PHOTOS: (TOP-BOTTOM) NORTHEASTERN UNIVERSITY ARCHIVES (2); DAVID LEIFER (2)

Winter 2006 | Faculty News

Farewell to Flym

Professor Dan Givelber pays tribute to his enigmatic, charismatic colleague

John Flym is retiring after more than 30 years on the faculty. While the observation is trite, it also happens to be true: our law school will not be the same without him. To a greater extent than any of his colleagues, John has modeled for our students how theory informs practice and practice informs theory. Both through his example and through pedagogy, John has shown all of us what an engaged lawyer and academic, committed to the public interest, can achieve. He came to us because he believed in our mission and, over the years, it has been John who has repeatedly reminded us what that mission is and what we must do to remain true to it.

John also modeled another virtue, that of compassion. When sickness or loss afflicted a member of our law school community, John was (and is) a most responsive and caring individual. When one of his colleagues required sustained support over a long period of time, characteristically it was John who organized and ensured that rides, meals and whatever else was needed came quickly.
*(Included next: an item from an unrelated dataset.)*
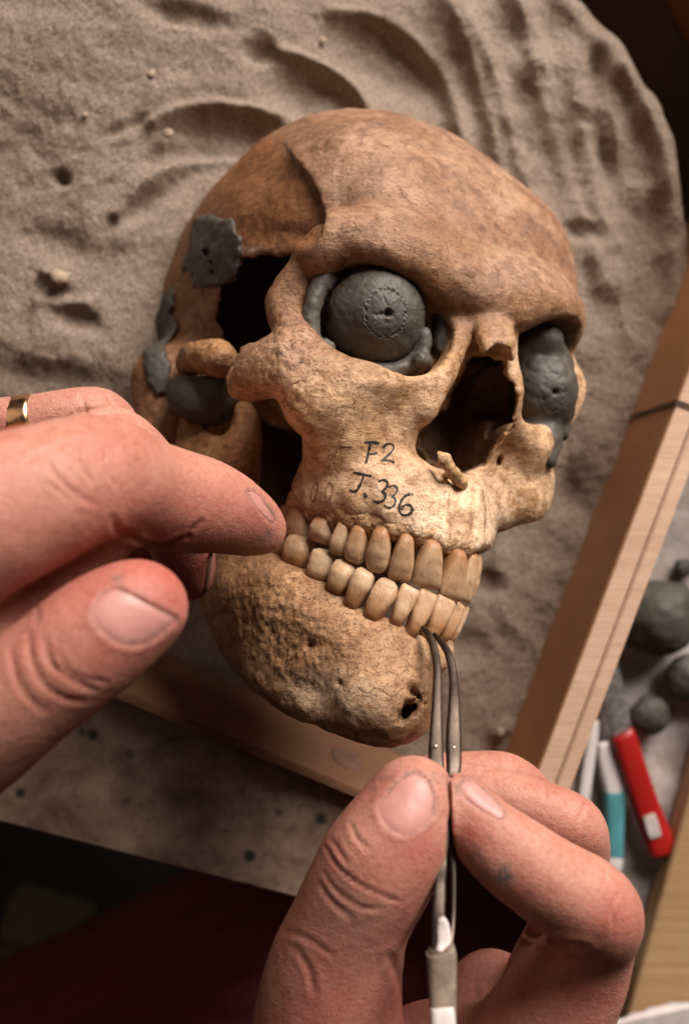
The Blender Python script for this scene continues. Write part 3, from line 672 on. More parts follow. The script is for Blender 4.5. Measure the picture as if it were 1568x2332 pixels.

His humanity helped make ours as caring a place as a law school is likely to be.

As generations of Northeastern students well remember, John’s criminal law materials were unique. Eschewing the approach of traditional casebooks, John’s materials contained unedited cases intermixed with numerous secondary sources and John’s provocative suggestions as to what might lie underneath the formal structure of the criminal law. He felt it was important for students to understand the process by which lawyers and judges managed to characterize what an opinion stood for, and he believed (and I think still believes) that the best way to do this was by confronting students with the cases in their raw form. While no one would dispute that reading all of John’s criminal law materials was a major undertaking, students who took the plunge reported learning an extraordinary amount about law and the criminal justice system. For years John has also taught Criminal Advocacy, imbuing in students a sense of what excellence in the representation of the criminally accused looks like.

I feel it is somewhat unfair for me to be writing about John and his time at Northeastern since I don’t think there is anyone on the faculty with whom I have argued more often about more topics than John, and now I get the last word in print. Although it undoubtedly does an injustice to some of our more nuanced disputes, in general I was the one advocating pragmatism while John stood for principle. He genuinely believed that this was a unique community with a different way of resolving problems and making decisions. I don’t know that we ever were or are still that institution, but I do know that, to whatever extent the values that led to the creation of the law school still characterize us, John deserves much of the credit.